▶ _Data extract_
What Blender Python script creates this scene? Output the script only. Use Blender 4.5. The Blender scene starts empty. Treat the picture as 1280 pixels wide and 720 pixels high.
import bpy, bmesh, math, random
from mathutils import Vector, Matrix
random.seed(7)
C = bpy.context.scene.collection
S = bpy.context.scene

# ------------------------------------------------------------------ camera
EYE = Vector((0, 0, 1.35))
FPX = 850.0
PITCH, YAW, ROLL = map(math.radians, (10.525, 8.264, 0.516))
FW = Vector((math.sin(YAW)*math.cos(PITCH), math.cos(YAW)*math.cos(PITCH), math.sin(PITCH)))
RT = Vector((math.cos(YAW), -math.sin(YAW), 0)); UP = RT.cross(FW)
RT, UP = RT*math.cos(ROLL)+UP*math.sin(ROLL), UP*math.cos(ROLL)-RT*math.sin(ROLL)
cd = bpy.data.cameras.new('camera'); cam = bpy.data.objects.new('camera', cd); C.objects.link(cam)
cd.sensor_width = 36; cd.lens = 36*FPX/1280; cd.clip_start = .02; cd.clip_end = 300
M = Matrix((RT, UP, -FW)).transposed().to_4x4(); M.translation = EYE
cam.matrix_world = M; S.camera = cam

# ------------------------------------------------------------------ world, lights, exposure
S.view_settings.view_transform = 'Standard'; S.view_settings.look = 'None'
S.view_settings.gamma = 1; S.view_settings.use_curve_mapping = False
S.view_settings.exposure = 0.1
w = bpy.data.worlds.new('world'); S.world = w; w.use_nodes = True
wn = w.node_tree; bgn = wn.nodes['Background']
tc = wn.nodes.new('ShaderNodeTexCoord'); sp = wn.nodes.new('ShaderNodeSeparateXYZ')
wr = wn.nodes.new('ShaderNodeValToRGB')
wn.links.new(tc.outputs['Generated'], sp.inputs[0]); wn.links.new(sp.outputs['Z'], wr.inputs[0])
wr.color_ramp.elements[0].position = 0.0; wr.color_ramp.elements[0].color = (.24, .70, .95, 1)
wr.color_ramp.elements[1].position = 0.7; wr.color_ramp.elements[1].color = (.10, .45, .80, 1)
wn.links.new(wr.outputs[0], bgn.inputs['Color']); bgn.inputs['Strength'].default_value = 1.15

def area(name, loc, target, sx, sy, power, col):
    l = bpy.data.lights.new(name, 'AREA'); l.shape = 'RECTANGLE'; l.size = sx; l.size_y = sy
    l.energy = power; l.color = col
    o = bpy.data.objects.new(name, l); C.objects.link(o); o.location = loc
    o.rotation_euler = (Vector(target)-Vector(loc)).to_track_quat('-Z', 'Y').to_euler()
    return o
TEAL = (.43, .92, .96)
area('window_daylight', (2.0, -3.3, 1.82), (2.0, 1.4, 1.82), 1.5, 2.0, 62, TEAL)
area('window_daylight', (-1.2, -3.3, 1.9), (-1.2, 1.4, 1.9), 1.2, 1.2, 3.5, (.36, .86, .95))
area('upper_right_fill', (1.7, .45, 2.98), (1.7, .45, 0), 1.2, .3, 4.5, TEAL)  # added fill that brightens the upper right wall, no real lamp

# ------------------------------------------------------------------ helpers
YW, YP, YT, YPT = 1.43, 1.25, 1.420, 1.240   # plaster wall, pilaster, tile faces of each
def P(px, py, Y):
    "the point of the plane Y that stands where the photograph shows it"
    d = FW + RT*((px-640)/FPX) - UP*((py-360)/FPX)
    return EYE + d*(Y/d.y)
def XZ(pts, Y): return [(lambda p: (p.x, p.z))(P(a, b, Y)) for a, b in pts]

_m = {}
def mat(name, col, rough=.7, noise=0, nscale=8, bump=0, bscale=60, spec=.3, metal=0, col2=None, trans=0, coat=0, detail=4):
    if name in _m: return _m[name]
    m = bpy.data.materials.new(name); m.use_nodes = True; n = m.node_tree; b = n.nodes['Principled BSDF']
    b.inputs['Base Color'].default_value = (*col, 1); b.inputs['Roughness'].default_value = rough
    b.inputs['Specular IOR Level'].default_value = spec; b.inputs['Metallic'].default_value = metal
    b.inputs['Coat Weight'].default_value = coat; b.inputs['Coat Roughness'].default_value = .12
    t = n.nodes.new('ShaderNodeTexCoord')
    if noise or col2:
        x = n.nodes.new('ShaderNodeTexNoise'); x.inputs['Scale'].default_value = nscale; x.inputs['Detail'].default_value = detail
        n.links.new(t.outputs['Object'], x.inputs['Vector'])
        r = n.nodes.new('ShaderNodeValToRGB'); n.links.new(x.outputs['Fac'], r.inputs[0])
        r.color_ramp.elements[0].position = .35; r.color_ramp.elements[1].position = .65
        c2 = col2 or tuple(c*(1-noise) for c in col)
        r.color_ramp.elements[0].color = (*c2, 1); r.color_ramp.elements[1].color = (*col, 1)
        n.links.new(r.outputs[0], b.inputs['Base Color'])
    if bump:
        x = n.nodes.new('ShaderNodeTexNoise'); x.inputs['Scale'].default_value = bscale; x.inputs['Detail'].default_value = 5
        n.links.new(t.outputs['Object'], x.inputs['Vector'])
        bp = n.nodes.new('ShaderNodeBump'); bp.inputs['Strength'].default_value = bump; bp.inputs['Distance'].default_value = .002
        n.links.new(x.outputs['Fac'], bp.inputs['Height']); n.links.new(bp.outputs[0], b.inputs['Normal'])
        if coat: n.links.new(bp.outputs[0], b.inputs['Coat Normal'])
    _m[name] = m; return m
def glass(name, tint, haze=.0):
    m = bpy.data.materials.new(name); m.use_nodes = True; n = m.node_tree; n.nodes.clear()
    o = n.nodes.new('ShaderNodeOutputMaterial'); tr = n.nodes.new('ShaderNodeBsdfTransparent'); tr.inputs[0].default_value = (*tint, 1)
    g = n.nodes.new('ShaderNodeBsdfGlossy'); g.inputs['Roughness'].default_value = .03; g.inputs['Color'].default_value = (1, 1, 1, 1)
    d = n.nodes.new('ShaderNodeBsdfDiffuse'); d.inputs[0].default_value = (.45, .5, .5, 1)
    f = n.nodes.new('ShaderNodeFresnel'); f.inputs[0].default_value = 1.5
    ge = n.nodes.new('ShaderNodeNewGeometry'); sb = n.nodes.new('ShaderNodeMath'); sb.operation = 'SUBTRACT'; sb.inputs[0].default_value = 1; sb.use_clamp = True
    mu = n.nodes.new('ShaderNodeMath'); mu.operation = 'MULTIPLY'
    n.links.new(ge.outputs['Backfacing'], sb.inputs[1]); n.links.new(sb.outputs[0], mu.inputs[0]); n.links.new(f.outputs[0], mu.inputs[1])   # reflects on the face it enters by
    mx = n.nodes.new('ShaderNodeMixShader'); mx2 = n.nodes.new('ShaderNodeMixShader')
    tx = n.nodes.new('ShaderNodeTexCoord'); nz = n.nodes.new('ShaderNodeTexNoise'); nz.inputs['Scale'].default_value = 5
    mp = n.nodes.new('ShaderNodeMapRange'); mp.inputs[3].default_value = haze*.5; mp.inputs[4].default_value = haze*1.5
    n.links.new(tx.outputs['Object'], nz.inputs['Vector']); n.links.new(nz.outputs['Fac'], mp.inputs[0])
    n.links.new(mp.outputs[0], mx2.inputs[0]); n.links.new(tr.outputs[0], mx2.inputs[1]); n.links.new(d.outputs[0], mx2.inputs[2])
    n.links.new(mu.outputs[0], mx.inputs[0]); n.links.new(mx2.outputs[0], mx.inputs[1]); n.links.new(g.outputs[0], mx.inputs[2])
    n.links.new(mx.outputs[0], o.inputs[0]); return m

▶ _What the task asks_
Quote exactly the stretch of lines above that starts at the first one and ends at the line with "S = bpy.context.scene", and nothing beyond it.

▶ _Result below_
What Blender Python script creates this scene? Output the script only. Use Blender 4.5. The Blender scene starts empty. Treat the picture as 1280 pixels wide and 720 pixels high.
import bpy, bmesh, math, random
from mathutils import Vector, Matrix
random.seed(7)
C = bpy.context.scene.collection
S = bpy.context.scene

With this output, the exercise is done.